§ **RECORDED DATA**
************

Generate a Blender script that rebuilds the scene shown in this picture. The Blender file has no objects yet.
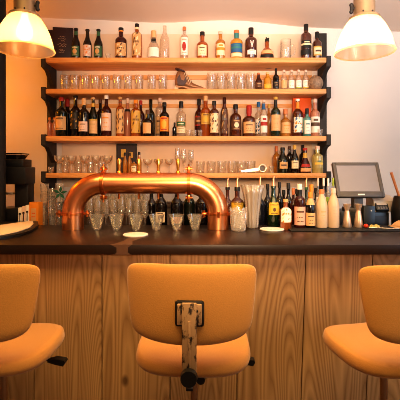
import bpy, bmesh, math, random
from mathutils import Vector, Matrix
random.seed(7)
PI = math.pi
COL = bpy.context.scene.collection
H = 1.4175          # eye height
F, CX, CY = 400.0, 200.0, 172.0

def X(px, D): return (px - CX) / F * D
def Z(py, D): return H + (CY - py) / F * D

# ------------------------------------------------------------------ materials
def srgb(c):
    return tuple(((v/255.0)/12.92 if v/255.0 <= .04045 else ((v/255.0+.055)/1.055)**2.4) for v in c) + (1.0,)

MATS = {}
def nmat(name):
    m = bpy.data.materials.new(name); m.use_nodes = True
    nt = m.node_tree
    for n in list(nt.nodes): nt.nodes.remove(n)
    out = nt.nodes.new('ShaderNodeOutputMaterial')
    MATS[name] = m
    return m, nt, out

def N(nt, typ, **kw):
    n = nt.nodes.new(typ)
    for k, v in kw.items():
        if k in n.inputs: n.inputs[k].default_value = v
        else: setattr(n, k, v)
    return n

def plain(name, rgb, rough=.5, metal=0.0, var=.12, scale=30.0, bump=0.0, spec=.5, coat=0.0, sheen=0.0):
    """a painted / printed / metal surface with a little procedural unevenness"""
    m, nt, out = nmat(name)
    b = N(nt, 'ShaderNodeBsdfPrincipled', Roughness=rough, Metallic=metal)
    b.inputs['Specular IOR Level'].default_value = spec
    b.inputs['Coat Weight'].default_value = coat
    b.inputs['Sheen Weight'].default_value = sheen
    tc = N(nt, 'ShaderNodeTexCoord'); nz = N(nt, 'ShaderNodeTexNoise', Scale=scale, Detail=3.0)
    nt.links.new(tc.outputs['Object'], nz.inputs['Vector'])
    mx = N(nt, 'ShaderNodeMix', data_type='RGBA')
    c = srgb(rgb)
    mx.inputs[6].default_value = tuple(v*(1-var) for v in c[:3]) + (1,)
    mx.inputs[7].default_value = tuple(min(1, v*(1+var)) for v in c[:3]) + (1,)
    nt.links.new(nz.outputs['Fac'], mx.inputs[0])
    nt.links.new(mx.outputs[2], b.inputs['Base Color'])
    if bump:
        bp = N(nt, 'ShaderNodeBump', Strength=bump, Distance=.002)
        nt.links.new(nz.outputs['Fac'], bp.inputs['Height']); nt.links.new(bp.outputs['Normal'], b.inputs['Normal'])
    nt.links.new(b.outputs[0], out.inputs[0])
    return m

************

§ **WHAT IS EXPECTED**
Exactly as written, please give again the lines from the beginning of the listing through the line containing "def Z(py, D): return H + (CY - py) / F * D", inclusive, without any pictures.

§ **FULL ANSWER**
Generate a Blender script that rebuilds the scene shown in this picture. The Blender file has no objects yet.
import bpy, bmesh, math, random
from mathutils import Vector, Matrix
random.seed(7)
PI = math.pi
COL = bpy.context.scene.collection
H = 1.4175          # eye height
F, CX, CY = 400.0, 200.0, 172.0

def X(px, D): return (px - CX) / F * D
def Z(py, D): return H + (CY - py) / F * D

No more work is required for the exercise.